Some cases of managerial changes have been coincidental; John Terry spoke of his love for Carlo Ancelotti when he was ruthlessly sacked after finishing second in 2011, a year after winning the domestic double in his first season, and Roberto Di Matteo never saw the players desert him after he led them to an unprecedented Champions League success.
But the majority of the Mourinho ‘untouchables’ stayed around long enough to reportedly have a say on other reigns; Luiz Felipe Scolari, who lasted just nine months of the 2008/09 campaign, and Andre Villas-Boas, Di Matteo’s predecessor, never truly had the support of their playing staff.
By the time Mourinho returned to the club in 2013, things had changed. Only Cech, Cole, Lampard and Terry remained from his list of untouchables, with three of them leaving under his watch and the latter becoming much less involved in the first team picture.
Scarred by a torrid end to his career in Madrid, Mourinho did not adopt the same ‘family’ approach to man-management, often cutting the miserable, agitated figure he still does today. Winning another Premier League crown in 2015 was enough to suggest Mourinho’s return to Stamford Bridge was always going to be as romantic as first thought.
But as the likes of Diego Costa and Eden Hazard replaced Lampard and Drogba as the team’s linchpins, it became clear that the player-power that had engulfed the Abramovich era since Mourinho’s first spell was still alive and kicking.
Seemingly disillusioned with their manager a year later, their performances, along with their teammates’, dropped alarmingly and Mourinho was given the chop with the Blues hovering just above the relegation zone.
Antonio Conte to soon follow?
Looking back now, even current boss Antonio Conte’s reign may end up being a false dawn.

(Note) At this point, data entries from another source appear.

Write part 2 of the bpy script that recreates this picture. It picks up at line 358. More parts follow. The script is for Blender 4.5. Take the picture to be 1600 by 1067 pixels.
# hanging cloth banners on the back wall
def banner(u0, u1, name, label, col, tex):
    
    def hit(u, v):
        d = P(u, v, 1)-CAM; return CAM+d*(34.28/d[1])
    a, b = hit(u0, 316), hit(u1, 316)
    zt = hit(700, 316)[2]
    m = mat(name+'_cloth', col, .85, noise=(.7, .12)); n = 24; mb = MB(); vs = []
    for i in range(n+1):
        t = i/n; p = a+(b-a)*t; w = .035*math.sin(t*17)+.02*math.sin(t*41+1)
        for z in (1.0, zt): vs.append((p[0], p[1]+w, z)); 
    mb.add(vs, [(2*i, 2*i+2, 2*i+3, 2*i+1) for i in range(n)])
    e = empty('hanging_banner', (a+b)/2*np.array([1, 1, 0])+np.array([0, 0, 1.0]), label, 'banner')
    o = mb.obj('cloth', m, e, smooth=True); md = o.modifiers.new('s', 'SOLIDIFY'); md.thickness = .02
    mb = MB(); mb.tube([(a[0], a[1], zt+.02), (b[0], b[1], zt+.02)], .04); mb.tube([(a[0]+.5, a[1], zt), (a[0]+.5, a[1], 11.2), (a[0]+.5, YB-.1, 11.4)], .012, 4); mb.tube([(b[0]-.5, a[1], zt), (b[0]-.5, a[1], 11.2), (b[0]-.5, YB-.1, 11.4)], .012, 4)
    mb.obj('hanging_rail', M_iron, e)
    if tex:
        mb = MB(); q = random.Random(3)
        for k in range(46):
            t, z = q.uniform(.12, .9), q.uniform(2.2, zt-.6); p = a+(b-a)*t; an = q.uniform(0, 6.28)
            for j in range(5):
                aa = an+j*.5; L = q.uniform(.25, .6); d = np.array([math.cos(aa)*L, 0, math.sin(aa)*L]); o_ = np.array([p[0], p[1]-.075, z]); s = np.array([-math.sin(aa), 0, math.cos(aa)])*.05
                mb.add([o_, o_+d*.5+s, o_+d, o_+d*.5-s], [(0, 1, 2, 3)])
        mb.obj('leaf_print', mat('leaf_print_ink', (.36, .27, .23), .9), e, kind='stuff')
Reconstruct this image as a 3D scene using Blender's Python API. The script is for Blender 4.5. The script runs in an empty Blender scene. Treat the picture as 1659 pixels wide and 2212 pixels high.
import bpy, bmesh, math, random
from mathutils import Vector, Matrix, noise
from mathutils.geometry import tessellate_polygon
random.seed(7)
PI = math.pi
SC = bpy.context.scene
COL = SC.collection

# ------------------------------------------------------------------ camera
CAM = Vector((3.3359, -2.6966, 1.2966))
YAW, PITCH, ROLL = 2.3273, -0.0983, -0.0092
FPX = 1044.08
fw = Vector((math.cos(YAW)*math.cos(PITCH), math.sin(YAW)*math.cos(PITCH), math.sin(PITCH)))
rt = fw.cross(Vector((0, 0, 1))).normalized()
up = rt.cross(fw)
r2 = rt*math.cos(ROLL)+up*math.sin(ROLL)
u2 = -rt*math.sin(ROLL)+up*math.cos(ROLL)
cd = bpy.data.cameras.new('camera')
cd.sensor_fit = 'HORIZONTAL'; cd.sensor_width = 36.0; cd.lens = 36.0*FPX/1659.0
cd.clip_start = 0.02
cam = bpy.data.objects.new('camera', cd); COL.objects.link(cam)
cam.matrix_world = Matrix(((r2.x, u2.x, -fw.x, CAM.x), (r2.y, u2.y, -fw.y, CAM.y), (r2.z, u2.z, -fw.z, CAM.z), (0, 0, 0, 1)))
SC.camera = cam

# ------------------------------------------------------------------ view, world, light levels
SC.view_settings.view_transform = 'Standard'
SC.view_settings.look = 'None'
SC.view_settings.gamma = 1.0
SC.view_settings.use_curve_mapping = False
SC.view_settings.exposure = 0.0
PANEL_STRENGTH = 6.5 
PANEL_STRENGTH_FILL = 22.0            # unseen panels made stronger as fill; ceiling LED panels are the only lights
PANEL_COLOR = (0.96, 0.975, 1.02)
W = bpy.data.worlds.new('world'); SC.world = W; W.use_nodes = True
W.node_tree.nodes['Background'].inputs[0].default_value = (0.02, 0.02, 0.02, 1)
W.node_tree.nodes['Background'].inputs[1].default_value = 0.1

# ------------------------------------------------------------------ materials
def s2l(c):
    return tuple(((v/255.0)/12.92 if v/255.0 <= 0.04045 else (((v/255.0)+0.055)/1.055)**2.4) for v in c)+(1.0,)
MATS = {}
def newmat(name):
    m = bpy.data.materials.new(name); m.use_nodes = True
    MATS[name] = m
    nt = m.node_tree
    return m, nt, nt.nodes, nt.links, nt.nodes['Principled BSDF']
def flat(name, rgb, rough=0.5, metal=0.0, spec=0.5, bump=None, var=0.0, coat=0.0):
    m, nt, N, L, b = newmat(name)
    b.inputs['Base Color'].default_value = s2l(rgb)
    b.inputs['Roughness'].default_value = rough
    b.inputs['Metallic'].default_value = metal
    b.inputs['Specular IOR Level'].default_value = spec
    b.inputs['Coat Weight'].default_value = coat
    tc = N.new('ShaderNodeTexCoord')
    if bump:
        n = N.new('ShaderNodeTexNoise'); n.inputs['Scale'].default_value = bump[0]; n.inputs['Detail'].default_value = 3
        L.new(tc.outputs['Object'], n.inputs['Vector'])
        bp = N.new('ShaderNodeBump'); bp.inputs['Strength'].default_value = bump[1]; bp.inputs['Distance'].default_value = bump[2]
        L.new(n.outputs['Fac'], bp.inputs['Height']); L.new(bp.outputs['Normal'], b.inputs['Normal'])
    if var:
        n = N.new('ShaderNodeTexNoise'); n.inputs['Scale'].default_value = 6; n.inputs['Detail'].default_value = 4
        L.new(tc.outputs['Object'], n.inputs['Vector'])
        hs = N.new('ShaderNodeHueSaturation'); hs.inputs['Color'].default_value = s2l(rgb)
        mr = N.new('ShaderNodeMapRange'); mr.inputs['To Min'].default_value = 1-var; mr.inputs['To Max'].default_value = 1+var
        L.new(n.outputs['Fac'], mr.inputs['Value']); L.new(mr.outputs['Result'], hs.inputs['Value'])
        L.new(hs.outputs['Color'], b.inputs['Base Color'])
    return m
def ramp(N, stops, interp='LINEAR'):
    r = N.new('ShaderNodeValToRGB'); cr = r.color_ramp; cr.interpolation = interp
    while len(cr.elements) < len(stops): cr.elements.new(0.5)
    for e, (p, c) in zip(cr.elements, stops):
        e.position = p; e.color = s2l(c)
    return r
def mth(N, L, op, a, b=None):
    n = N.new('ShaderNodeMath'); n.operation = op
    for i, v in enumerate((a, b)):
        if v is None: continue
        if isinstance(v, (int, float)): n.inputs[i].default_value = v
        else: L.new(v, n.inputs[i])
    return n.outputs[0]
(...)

Mourinho was so well loved by everyone at Chelsea the first time around that his metaphorical ghost haunted the dugout before he returned.
Conte’s orchestrations of the Chelsea fans’ chanting in a 4-0 win over his current side, Manchester United, last season on the way to winning another title seemed to suggest everybody danced to his beat, finally putting a stop to the tiresome and harmful voices of some of the players.
As Chelsea and Conte head into a must-win Champions League last-16 tie agaist Barcelona on Tuesday, the same issues are again rearing their ugly head. The Blues’ title defence is in tatters and only their European commitments and the FA Cup stand between them and the humiliation of failing to win a trophy this season.
Conte’s frustration with his players is clear; after successfully seeing the back of Diego Costa following a well-publicized rocky relationship, he appears to have lost a lot of faith in David Luiz.
The harmony is off once again, but with Conte said to be almost certainly leaving in the summer, it appears Abramovich will once again pass up the opportunity to get to the heart of the biggest issue plaguing his club for years.
Player power can be both, a positive and a negative, and that has been true in Chelsea’s case. Their greatest night, the Champions League final win over Bayern Munich, came courtesy of Jose Mourinho’s old core rallying together for one final hurrah.
Roman Abramovich will say his reign has yielded trophies, but the constant backing of players over managers is not healthy. It will catch up with him if he doesn’t change his mindset, but that happening seems extremely unlikely.